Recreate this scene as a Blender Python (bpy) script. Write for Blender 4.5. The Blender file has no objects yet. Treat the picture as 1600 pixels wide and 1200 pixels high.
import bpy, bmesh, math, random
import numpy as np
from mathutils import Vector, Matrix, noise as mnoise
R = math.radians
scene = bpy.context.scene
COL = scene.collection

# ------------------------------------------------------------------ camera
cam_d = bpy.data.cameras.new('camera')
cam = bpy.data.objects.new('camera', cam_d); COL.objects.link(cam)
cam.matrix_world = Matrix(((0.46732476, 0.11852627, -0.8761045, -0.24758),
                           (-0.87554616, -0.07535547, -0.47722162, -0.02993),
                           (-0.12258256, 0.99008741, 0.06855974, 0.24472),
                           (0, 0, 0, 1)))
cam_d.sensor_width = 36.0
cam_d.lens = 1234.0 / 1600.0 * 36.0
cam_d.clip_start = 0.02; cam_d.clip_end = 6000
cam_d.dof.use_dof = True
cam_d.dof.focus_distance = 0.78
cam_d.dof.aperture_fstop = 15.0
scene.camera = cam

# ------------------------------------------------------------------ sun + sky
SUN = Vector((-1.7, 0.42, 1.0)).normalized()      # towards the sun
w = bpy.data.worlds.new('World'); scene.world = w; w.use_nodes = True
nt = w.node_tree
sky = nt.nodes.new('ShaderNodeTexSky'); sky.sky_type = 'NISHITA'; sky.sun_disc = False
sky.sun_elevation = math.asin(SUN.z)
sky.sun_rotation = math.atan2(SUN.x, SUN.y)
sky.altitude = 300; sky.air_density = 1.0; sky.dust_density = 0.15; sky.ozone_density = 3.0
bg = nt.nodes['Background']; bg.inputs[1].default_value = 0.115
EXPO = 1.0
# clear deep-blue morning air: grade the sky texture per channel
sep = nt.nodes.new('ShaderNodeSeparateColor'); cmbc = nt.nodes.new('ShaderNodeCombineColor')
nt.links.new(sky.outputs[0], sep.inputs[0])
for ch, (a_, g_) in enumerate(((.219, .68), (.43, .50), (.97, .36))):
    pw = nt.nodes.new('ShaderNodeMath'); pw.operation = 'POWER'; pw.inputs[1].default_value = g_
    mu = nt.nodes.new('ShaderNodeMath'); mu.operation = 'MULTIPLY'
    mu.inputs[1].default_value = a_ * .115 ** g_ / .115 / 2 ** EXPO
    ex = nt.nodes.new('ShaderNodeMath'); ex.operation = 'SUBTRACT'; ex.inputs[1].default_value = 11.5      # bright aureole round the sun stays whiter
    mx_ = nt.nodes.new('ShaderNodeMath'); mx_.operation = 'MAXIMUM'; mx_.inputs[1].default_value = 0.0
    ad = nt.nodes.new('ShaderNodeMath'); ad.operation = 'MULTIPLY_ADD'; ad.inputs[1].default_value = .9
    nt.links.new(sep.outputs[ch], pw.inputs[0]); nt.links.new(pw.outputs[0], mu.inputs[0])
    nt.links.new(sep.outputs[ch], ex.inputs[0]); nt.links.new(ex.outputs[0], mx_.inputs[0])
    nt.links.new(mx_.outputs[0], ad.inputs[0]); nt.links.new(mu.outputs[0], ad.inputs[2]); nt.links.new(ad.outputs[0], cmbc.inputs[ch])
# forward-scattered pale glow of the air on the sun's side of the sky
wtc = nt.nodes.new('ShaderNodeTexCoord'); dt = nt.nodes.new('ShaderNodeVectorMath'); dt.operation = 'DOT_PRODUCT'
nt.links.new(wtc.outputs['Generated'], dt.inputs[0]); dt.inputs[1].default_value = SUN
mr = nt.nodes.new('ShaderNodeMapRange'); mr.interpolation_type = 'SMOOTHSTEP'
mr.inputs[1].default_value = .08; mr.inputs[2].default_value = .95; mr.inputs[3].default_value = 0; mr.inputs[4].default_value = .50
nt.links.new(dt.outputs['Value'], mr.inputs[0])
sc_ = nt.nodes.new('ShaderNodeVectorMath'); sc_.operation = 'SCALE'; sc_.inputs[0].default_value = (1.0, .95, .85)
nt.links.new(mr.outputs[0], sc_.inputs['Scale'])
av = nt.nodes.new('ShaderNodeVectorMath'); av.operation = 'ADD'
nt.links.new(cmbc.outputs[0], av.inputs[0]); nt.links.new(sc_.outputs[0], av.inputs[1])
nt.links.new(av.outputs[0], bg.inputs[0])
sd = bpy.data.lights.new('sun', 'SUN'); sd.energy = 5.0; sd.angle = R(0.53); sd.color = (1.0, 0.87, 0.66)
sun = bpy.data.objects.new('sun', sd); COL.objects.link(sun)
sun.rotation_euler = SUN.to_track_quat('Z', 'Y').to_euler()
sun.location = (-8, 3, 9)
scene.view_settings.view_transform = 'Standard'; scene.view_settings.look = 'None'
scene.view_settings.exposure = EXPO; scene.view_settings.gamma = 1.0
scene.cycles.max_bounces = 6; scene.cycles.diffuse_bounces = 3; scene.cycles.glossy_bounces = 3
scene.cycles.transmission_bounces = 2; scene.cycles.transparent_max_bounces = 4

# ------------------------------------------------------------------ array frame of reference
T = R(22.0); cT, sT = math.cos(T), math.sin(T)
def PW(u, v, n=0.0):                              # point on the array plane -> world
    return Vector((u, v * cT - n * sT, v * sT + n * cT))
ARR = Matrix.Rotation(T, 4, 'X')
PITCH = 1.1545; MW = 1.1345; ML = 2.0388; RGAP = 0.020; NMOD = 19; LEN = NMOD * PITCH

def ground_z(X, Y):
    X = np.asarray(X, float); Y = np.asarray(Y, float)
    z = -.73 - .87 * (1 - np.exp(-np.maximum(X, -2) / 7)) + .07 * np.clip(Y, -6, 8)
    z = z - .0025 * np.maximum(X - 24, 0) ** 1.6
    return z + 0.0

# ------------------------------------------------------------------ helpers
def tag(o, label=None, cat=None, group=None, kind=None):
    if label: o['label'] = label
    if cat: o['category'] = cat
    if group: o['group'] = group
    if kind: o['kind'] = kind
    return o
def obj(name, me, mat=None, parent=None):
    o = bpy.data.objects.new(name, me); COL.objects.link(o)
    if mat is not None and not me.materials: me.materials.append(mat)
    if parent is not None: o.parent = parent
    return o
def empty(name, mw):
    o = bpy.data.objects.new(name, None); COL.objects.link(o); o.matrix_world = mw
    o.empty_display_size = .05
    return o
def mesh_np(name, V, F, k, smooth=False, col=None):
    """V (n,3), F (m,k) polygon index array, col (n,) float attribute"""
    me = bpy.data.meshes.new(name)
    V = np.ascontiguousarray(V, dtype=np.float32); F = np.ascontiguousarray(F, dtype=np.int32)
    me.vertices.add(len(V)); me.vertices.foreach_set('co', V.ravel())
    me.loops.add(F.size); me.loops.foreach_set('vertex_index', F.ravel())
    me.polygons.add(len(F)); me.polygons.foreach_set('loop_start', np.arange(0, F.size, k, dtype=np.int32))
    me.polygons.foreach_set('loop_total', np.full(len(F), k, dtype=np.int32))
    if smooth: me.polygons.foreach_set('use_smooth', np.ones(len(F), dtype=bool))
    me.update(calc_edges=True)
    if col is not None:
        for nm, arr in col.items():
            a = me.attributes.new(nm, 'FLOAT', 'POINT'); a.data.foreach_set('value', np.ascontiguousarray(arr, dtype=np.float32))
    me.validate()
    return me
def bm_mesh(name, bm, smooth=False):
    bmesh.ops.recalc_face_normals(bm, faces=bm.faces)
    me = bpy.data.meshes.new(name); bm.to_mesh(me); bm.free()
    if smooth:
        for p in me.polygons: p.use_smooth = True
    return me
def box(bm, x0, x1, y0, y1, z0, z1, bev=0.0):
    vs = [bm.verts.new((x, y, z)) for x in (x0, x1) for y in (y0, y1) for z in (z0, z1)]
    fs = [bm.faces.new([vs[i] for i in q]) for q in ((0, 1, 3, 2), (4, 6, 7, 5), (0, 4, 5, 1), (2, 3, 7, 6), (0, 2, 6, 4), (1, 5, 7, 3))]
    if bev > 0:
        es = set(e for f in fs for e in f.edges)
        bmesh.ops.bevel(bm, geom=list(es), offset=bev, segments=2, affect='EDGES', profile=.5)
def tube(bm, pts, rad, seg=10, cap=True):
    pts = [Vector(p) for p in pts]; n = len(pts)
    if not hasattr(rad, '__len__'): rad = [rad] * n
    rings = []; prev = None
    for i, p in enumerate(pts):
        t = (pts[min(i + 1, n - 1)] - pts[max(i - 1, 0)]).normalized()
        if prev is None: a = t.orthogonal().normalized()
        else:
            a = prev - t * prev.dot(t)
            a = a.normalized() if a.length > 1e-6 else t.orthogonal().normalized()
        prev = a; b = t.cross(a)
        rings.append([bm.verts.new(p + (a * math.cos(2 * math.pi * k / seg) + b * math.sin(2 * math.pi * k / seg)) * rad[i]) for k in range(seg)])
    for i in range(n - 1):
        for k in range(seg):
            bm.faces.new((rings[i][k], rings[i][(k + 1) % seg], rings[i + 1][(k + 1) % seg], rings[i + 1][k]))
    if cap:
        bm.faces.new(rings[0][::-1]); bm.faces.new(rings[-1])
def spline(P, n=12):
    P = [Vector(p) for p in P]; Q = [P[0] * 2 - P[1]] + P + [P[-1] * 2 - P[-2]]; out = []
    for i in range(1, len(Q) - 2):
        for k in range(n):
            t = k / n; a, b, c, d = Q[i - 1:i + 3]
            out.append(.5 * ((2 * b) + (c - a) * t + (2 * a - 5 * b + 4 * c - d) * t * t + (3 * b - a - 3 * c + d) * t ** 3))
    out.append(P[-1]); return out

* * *

## EXERCISE TASK
Only the lines from the first line of the material above through the line that contains "COL = scene.collection" should be quoted, each one exactly.

## RESULT OF THE EXERCISE
Recreate this scene as a Blender Python (bpy) script. Write for Blender 4.5. The Blender file has no objects yet. Treat the picture as 1600 pixels wide and 1200 pixels high.
import bpy, bmesh, math, random
import numpy as np
from mathutils import Vector, Matrix, noise as mnoise
R = math.radians
scene = bpy.context.scene
COL = scene.collection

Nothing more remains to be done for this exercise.